Many such tributes are recorded in this book. Elizabeth Longford said that Bowra presided over Oxford like a combination of Voltaire and Louis XIV - that is, with a salon that was also a court. Favoured protégés were known as "Bowristas"; and these included characters as varied as John Betjeman, Kenneth Clark, Cyril Connolly, Cecil Day-Lewis and Hugh Gaitskell. Being a Bowrista could be a strenuous business: one act of disloyalty could lead (as Connolly discovered) to instant expulsion from the circle, and the need to serve a probationary decade, at least, before readmission.

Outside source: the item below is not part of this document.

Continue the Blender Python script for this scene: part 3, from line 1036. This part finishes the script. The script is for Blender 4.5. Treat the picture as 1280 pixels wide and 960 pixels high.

What was the secret of Bowra's influence? A hugely dominant personality, certainly: here was someone who took over the conversation in any room into which he had poked his bull-necked head. Unusual intellectual energy: he was a classicist who also wrote about 20th-century poetry, and about much of world literature in between. He also had a knack for meeting all the most interesting people; few others, one supposes, could recall conversations with both Henry James and Adolf Hitler. (The popular story that he replied to Hitler's "Heil Hitler!" by raising his arm and shouting "Heil Bowra!" is, however, an invention.)
But there was something more. Maurice Bowra did believe that western culture depended, for both its development and its preservation, on an elite - meaning not a social class, but a minority that was educated to the point that the true values of that culture were fully embodied in it. The role of a university was to educate such people, and the role of a Bowra within a university was to pick out and cultivate the best among them. As Leslie Mitchell shows, Bowra was influenced here by the charismatic German poet Stefan George, whose "circle" of talented and good-looking young men had been a shrine to the principles of truth, beauty and Stefan George's personal authority. That Bowra himself was (in Mitchell's phrase) "largely homosexual" seems merely to complete the picture.